L’autre argument est celui du dévoilement d’informations susceptibles d’être utilisées par des concurrents. Là non plus, je ne suis pas totalement convaincue, même si la compétitivité de nos entreprises à l’international est une de mes très grandes préoccupations.

S’agissant des grandes entreprises, qui sont les seules à être concernées par le texte, les concurrents ont déjà facilement accès aux informations que la proposition de loi propose de dévoiler. Les informations seraient agrégées par pays, et non par filiale, ce qui limiterait les risques d’exploitation par les concurrents. Notons d’ailleurs que les plus petites entreprises fournissent déjà la plupart de ces informations à travers le registre du commerce, consultable par tous. Généraliser la transparence serait donc sain pour la concurrence.

La dernière divergence majeure porte sur le degré de dévoilement des informations : ces dernières ne doivent-elles être accessibles qu’à la seule administration fiscale ou doivent-elles l’être de manière plus large, notamment aux journalistes, aux associations et aux ONG travaillant sur ces questions ? Ne nous voilons pas la face, si les dernières affaires ont pu être mises au jour, c’est bien grâce à la persévérance de la société civile. S’agissant de pratiques non éthiques, mais profitant d’un certain flou juridique, et donc d’une relative légalité, l’administration n’a souvent pas les moyens d’agir. Seule la transparence publique peut faire bouger les lignes.

Certaines dispositions du texte mériteraient d’être retravaillées, comme l’ampleur exacte des informations à divulguer ou le seuil à partir duquel il est pertinent d’imposer l’exercice de transparence aux entreprises. Pour ces raisons, je m’abstiendrai sur ce texte, même si, je le répète, je suis globalement favorable à l’esprit de cette proposition de loi.

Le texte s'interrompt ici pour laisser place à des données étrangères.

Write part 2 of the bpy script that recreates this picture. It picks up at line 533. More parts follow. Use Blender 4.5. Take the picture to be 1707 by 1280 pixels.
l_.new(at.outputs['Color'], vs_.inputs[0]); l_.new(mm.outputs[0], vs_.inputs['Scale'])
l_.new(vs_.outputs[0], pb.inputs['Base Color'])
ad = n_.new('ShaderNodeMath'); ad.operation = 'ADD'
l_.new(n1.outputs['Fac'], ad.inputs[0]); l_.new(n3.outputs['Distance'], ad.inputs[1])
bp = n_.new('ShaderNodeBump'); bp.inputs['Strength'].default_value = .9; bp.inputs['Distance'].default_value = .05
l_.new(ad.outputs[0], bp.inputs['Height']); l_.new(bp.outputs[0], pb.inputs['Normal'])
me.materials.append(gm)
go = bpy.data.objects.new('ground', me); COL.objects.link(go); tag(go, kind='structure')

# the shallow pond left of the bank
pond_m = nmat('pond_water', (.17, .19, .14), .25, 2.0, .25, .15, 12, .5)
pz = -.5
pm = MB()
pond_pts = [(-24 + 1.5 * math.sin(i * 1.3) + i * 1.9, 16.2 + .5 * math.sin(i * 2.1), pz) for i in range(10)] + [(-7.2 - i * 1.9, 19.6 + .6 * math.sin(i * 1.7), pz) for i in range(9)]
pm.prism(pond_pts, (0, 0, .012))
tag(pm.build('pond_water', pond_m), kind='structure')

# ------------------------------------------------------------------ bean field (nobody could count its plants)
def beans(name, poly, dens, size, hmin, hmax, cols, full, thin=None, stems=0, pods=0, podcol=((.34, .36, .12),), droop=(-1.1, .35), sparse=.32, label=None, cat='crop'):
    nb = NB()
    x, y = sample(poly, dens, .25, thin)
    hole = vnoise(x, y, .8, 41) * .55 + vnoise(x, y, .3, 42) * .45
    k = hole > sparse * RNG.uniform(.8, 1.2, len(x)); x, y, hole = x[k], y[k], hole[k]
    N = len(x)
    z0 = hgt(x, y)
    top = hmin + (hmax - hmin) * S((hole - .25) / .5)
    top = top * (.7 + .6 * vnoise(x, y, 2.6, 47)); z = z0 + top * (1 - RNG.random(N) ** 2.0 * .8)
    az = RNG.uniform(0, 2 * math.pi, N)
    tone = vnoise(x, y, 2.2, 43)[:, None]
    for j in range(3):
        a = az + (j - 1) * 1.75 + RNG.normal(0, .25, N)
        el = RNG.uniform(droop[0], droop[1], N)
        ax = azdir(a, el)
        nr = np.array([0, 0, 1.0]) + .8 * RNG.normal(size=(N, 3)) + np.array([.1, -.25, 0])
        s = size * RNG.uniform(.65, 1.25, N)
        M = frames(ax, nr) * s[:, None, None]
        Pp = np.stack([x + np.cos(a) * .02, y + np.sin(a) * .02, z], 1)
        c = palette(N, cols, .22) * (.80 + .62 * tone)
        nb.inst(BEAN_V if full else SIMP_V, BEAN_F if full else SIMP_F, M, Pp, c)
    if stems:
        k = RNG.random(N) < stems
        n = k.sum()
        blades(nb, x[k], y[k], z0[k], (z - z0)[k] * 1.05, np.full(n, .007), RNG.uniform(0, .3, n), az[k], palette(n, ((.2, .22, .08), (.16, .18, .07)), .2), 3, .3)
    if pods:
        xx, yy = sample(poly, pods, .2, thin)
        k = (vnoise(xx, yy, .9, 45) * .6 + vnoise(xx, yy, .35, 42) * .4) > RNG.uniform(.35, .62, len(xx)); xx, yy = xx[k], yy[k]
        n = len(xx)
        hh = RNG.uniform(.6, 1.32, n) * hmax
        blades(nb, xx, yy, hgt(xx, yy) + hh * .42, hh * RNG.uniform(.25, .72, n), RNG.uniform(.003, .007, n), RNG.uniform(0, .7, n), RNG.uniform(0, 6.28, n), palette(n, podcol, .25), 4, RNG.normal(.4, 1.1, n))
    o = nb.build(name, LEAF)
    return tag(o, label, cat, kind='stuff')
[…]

M. Thierry Foucaud. Très bien !

Mme Joëlle Garriaud-Maylam. J’espère en tout cas que le débat d’aujourd’hui, dont l’issue semble connue d’avance si l’on en juge par les prises de position de mes collègues, nous aidera à préparer des avancées constructives dans le cadre du projet de loi relatif à la transparence, à la lutte contre la corruption et à la modernisation de la vie économique, sur lequel nous aurons bientôt à nous prononcer. (Applaudissements sur les travées du groupe CRC et du groupe écologiste.)